Should you ever buy a business that’s losing money or barely squeaking by? Sometimes, yes – under the following conditions:
- You have already decided that this kind of business is exactly what you want.
- The cost of replicating the business in terms of furniture, fixtures, equipment and build-out far outweighs the price of the business.
- The location is favorable.
- Sales of the business are acceptable but profit margins are below average.
- The property is appropriate for other types of business and the landlord is not likely to maintain the premises as is.
- The equipment is in good condition and you like the ‘look and feel’ of the current buildout.
- After careful research on a company, you have identified the ‘fatal’ flaws in their business model and know how to remedy (also see Valuation Factors)

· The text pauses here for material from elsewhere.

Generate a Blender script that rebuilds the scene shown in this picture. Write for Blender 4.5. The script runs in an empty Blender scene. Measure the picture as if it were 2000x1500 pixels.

To determine if the sales price is reasonable, obtain a list of the equipment & furniture of the business and research current costs. Buildouts are a bit more problematic but you can generally get a rough ball park figures from contractors or ask the owner for his investment in the buildout and extrapolate – the more recent the investment, the closer to your anticipated costs to replicate.
Bear in mind that many failing small businesses are simply looking for someone to assume a lease – a particularly heavy burden when they are already losing money. FF&E are usually the only assets they can sell and they would prefer to sell the business as a whole rather than auctioning off each piece at pennies on the dollar.
A word of caution: Never treat the seller(s) as if they have no other choice than to accept your offer. If you attempt to take advantage of their dire circumstances, you might discover that they would rather shut down the business and get what they can for the assets than to capitulate to such predatory behavior. I’ve seen it happen.